Oras, you're obviously the one I'm most grateful for.

And when I start thinking of that, I think of how Xela has been the total opposite, and that leads me to think she doesn't care [which she doesn't; heard it from her own mouth], and how I shouldn't apologize at all.

Since she'll just leave me and lie all over again.

So, actually, I don't think I WILL apologize to her.

I don't think she deserves it.

Or wants it.

See?

Stubbornness.

Pride.

Spite.

All to cover hurt.

Ohmigawd, that's so emo.

But whatever.

I just want to lay down.

Just stay and close my eyes.

And just think.

Think and think and think.

Let my mind wander and ponder and puzzle and try to wrap itself around the problems that probably have simple solutions to them.

I'd do that tomorrow, if I could.

But I know my mom wouldn't let me.

Mostly because we got into this little fight.

I won't say the next sentence, because that'll sound WAY too emo, even though it's completely true.

So anyway.

I'm pretty much emotionally exhausted.

Mentally sleepy.

I've been thinking way too much.

I want things to be simple.

But when I do, and I try to make it that way, someone gets mad.

Because for some reason, I'm not allowed to be happy.

It makes others angry.

Or when I try to care for someone else's' feelings, I'm dubbed 'weird'.

When did the world become so ******** up?

When did it become weird to think of others before yourself?

So, I've decided not to care.

And be content with the ones who, as I've said, put up with my crap.

Anna, Kyle, Andre [you most of all], Danyelle [sorry if I sped?].

I can't really include Rebecca or Bridgette.

Due to the fact that they both give up on me.

Tell me they're there for me.

Then when I'm TRYING to ask for help...

... I find a couple of turned backs.

Though, if they ever came across this, they'd disagree.

No point in even trying, then, you know?

[I think this might be another one of those cases where I blame others. But I'm not sure. Only o5% of me thinks I'm unjust in suggesting this.
And, to tell you the truth, I don't think I'll ever say sorry. Saying sorry at this point would be like going up to a heartless and saying, "Thanks for eating my heart when my back was turned." You know?
There's no point for a number of reasons;
o1; they're emotionless bastards, those heartless, and won't care
o2; they'll just try to kill you again
o3; they'll most likely get together with each other to give you another nice surprise attack
See how that doesn't work?]

Yeah.

Mentally exhausted, I am.

I'm just so tiered.

I really don't want to be.

But I feel like I should be crying.

Or laughing.

Or be kicking something.

Or be pouring my heart out to SOMEONE.

But I know no one will listen.

So why should I try?

People've been telling me I don't hug anymore.

I was under the impression hugs are a symbol of affection.

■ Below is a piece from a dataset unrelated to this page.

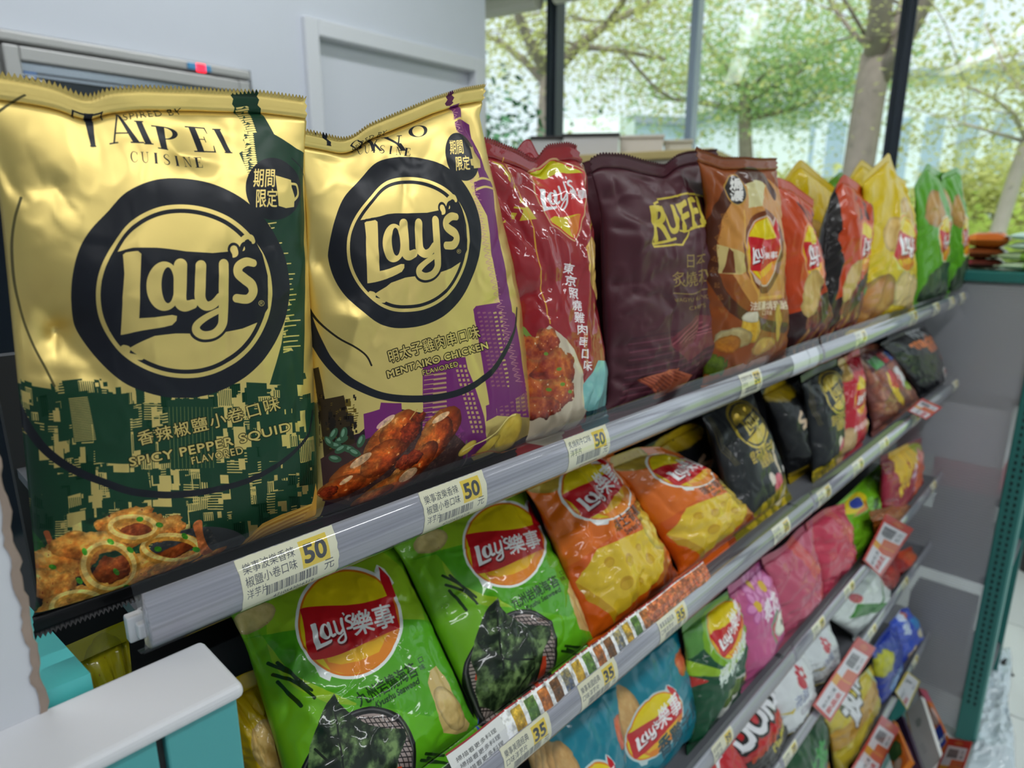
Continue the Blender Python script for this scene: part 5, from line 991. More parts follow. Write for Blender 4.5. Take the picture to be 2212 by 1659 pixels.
# the same design nearer: its own scan of the print
sx = lambda P: [((p[0] - 530) / 2.765 * 1.29 + 754.5, (p[1] - 320) / 2.765 * 1.29 + 1343) for p in P]
pk = Pack([(478, 1282), (650, 1222), (850, 1150)], [(646, 1800), (1052, 1594)], xt=-.150, xb=BX, D=.062, nu=100, nv=110, seed=71, wr=.65, shelf=1, folds=[(640, 1405, 620, 1480, .005, .006), (650, 1510, 800, 1510, .005, .005), (800, 1515, 905, 1445, .005, .005), (660, 1540, 740, 1620, .006, .005), (850, 1520, 880, 1640, .006, .005), (520, 1380, 600, 1480, .010, -.006)], pinch=.04, seal=(.012, .010))
class Near:                                                # same drawing calls, larger pen
    def __init__(s, pk): s.pk = pk
    def art(s, w, bg, metal=0.0):
        A = s.pk.art(w, bg, metal); q = A.T; k = 1.29
        A.T = lambda P: q(np.stack([(np.asarray(P)[:, 0] - (900 + 530 / 2.765)) * k + 754.5, (np.asarray(P)[:, 1] - (1059 + 320 / 2.765)) * k + 1343 + .0 * np.asarray(P)[:, 0]], 1)); A.sc *= k; return A
mg2, mbg2 = film('green_film_near', seaweed(Near(pk), 900), rough=.34, coat=.6, bump=.15, bscale=60, back=(60, 120, 16))
pk.build('chip_bag', 'green seaweed crisp packet leaning back on the second shelf, nearest the white-topped cabinet', mg2, mbg2)
def seaweed_far(pk, w=420):
    A = pk.art(w, (86, 156, 26)); W, H = A.w, A.h; A.T = None; A.sc = 1
    crisp(A, .3 * W, .3 * H, .2 * W, .13 * H, 0, 5, cols=((150, 110, 50), (186, 140, 70), (206, 166, 96))); crisp(A, .8 * W, .2 * H, .16 * W, .13 * H, 0, 6, cols=((150, 110, 50), (186, 140, 70), (206, 166, 96)))
    A.blob(.55 * W, .86 * H, .5 * W, .2 * H, ((22, 32, 24), (44, 66, 44), (90, 110, 84)), 8, rough=.15)
    sun_logo(A, .54 * W, .5 * H, .24 * W, .16 * H, rot=-8, cjk=False, out=(210, 220, 180))
    for k in range(4): A.line([((.3 + k * .05) * W, .55 * H), ((.34 + k * .05) * W, .62 * H)], 4, (20, 60, 16))
    return A
for j, (tp, bt, lb, xt, xb) in enumerate((([(1978, 400), (2001, 352), (2012, 362), (2036, 372), (2052, 372)], [(1968, 660), (2046, 632)], 'green crisp packet with peaked top near the top shelf end, left of its twin', -.055, -.036), ([(2034, 380), (2045, 372), (2066, 361), (2078, 372)], [(2044, 640), (2082, 618)], 'green crisp packet at the very end of the top shelf, beside the teal rack', -.05, -.036))):
    pk = Pack(tp, bt, xt=xt, xb=xb, D=.05, nu=50, nv=70, seed=81 + j, wr=1.3, folds=[(2005, 360, 2030, 600, .010, .008)] if j == 0 else [])
    if j == 0: mgf, mbgf = film('green_film_far', seaweed_far(pk), rough=.3, coat=.25, spec=.12, bump=.3, back=(60, 120, 16))
    pk.build('chip_bag', lb, mgf, mbgf, 'green packets at the far end of the top shelf')
pk = Pack([(1786, 396), (1813, 371), (1822, 378), (1842, 398)], [(1790, 560), (1850, 540)], xt=-.2, xb=-.19, D=.04, seed=88)
pk.build('chip_bag', 'green crisp packet in the back row, its tip showing behind the peaked orange packet', mgf, mbgf)

# --- second shelf: orange cheese packs, black packs and the far ones
def cheese(pk, w=460, far=False):
    A = pk.art(w, (222, 108, 18)); W, H = A.w, A.h; A.T = None; A.sc = 1
    crisp(A, .2 * W, .06 * H, .2 * W, .10 * H, 0, 3, cols=((170, 140, 40), (206, 180, 80))); A.poly([(0, .55 * H), (.4 * W, .5 * H), (W, .55 * H), (W, H), (0, H)], (214, 92, 14))
    YC = (224, 188, 44); YD = (196, 150, 20)
    A.poly([(.02 * W, .64 * H), (.2 * W, .53 * H), (.72 * W, .56 * H), (.88 * W, .72 * H), (.62 * W, .86 * H), (.2 * W, .9 * H)], YC); A.poly([(.62 * W, .86 * H), (.88 * W, .72 * H), (.86 * W, .82 * H), (.64 * W, .95 * H)], (190, 110, 40)); A.poly([(.02 * W, .64 * H), (.2 * W, .9 * H), (.2 * W, .96 * H), (.03 * W, .74 * H)], YD)
    for x, y, r in ((.25, .62, .04), (.4, .66, .05), (.55, .63, .03), (.62, .72, .045), (.3, .76, .05), (.45, .8, .03)): A.ell(x * W, y * H, r * W, r * W * .8, YD); A.ell(x * W, y * H + r * W * .2, r * W * .9, r * W * .5, (206, 164, 30))
    A.blob(.86 * W, .56 * H, .17 * W, .17 * H, ((196, 160, 40), (226, 194, 70), (238, 212, 110)), 9, 20, rough=.07, cell=3)
    A.poly([(.55 * W, .9 * H), (.9 * W, .82 * H), (W, .9 * H), (.8 * W, H), (.5 * W, H)], (150, 60, 16))
    sun_logo(A, .5 * W, .25 * H, .33 * W, .175 * H, rot=-12); A.text('瑞士香濃起司', .42 * W, .5 * H, .085 * W, (70, 34, 10), rot=-6, fit=.5 * W, bold=.02); A.text('Swiss Cheese', .5 * W, .54 * H, .05 * W, (70, 34, 10), rot=-6, fit=.3 * W, bold=.02)
    return A
pk = Pack([(1122, 1026), (1215, 985), (1312, 950)], [(1278, 1410), (1478, 1276)], xt=-.125, xb=BX, D=.06, nu=70, nv=80, seed=101, shelf=1, wr=1.3, folds=[(1215, 1000, 1330, 1380, .012, .010), (1250, 1120, 1310, 1180, .008, -.006)])
mo, mbo = film('orange_film', cheese(pk), rough=.3, coat=.6, bump=.3, bscale=50, back=(180, 80, 16))
pk.build('chip_bag', 'orange cheese crisp packet with a deep crease, beside the green seaweed packet', mo, mbo)
pk = Pack([(1312, 990), (1372, 968), (1425, 965), (1470, 980)], [(1470, 1290), (1656, 1162)], xt=-.105, xb=BX, D=.06, nu=70, nv=80, seed=102, shelf=1, wr=1.2)
pk.build('chip_bag', 'orange cheese crisp packet slumped back, beside the black packets', mo, mbo)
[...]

I won't waste affection on those who I don't think deserve it.

THOSE people can go screw themselves in a dark, damp corner.

And get AIDS.

Or some other type of STDS.

Ok, so that was a little mean.

Bleh.

I dunno what I'm saying anymore.

I'mma leave before this gets anymore emo than it already is.

I don't think that's possible, though.

UMMO. OH YEAH. DON'T READ THIS. OR I'LL HUNT YOU DOWN. YO.